The educational system of Ukraine is based on an 11 year-long program common for all pupils in every region of Ukraine [10]. The topic of WWII is briefly taught in the 5th grade and more deeply presented in the 11th grade during the lessons of World History and History of Ukraine.

WWII is observed as a consequence of a world economic crisis and the German policy of breaking the Versailles treaty and preparation for war together with Italy and Japan. The policy of keeping peace with Germany failed and caused the beginning of WWII. A special place in the lesson is devoted to Soviet-German friendship at the beginning of the war and the secret Molotov-Ribbentrop pact as well as the destiny of Eastern Europe according to that document [11].

The war is presented varyingly on different stages and in different regions (e.g. Western Europe, Balkans, Pacific Ocean, South-Eastern Asia, and South Africa). Special place is given to Ukrainian regions that were out of the USSR and on which territory the WWII began earlier than on the rest of Ukraine. Nevertheless due to the influence of the Soviet historiography school books give a special place to the period of the Great Patriotic War. It is remarkable that a whole paragraph is devoted to the role of women in WWII that makes traditional “men history” more gender sensitive.

Ukraine in the period of WWII is observed as a victim of the big players’ plans. It took the main attack of the Great Patriotic War and suffered the biggest losses. Occupation of Poland by the Soviet army in 1939 is shown as a chance and the national wish for Ukrainians to unite in a common state. But the forced collectivization of Western Ukraine and deportation to Siberia caused a strong antagonism to the Soviet policy among citizens of Western Ukraine.

The Nazi regime in Ukraine is shown as a period of vast crimes against humanity: famine, holocaust, extermination, forced labor etc. It is also depicted as being opposed by partisans that “opened a second fighting line” on the occupied Nazi territory. History of Ukrainian nationalists’ organization (OUN) and Ukrainian insurgent army (UPA) is briefly presented as well. The task of the pupil is to compare and make his/her own opinion toward movement of oppression to Soviet and Nazi regimes in Ukraine during WWII [10].

The result of WWII is shown on the multiple layers. An accent is made on the post war Soviet deportation of indigenous groups from Crimea.


The article shows that there obviously is a link between each country’s experience and current political stance and the way Second World War history is taught in schools. German programs spotlight the inner functioning of National Socialism, and all countries which had been collaborating with Nazism see education as a precious tool to forge the minds in order to ensure that this won’t happen again. While holocaust appears as the main focus of French, German and Austrian school programs, the memory of the Second World War for the British and for Russians is a historically vital period, deeply bound to their identity. Russians typically can get offended when they see that the role of the Soviet Army is minimized in the way western countries’ World War II history. On the other hand polish students perceive its country as the biggest victim of World War II being attacked simultaneously by both German and Soviet army which effects are noticeable even these days. Similar approach is represented by Ukrainian education system, however it draws more attention to Great Patriotic War and chance for united and independent Ukrainian State during this period.

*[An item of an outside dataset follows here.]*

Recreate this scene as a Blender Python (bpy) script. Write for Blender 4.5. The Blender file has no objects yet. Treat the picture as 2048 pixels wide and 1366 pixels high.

This overview on how the Second World War is taught in schools across Greater Europe gives a broader understanding on what happened to our continent between 1939 and 1945. The way each country is going to commemorate the 70th anniversary of the end of this war isn’t anything neutral – it is deeply bound to how people perceive themselves and the others and it has the powers both to bring people closer or to hurt people and generate negative reactions – let us bare this in mind.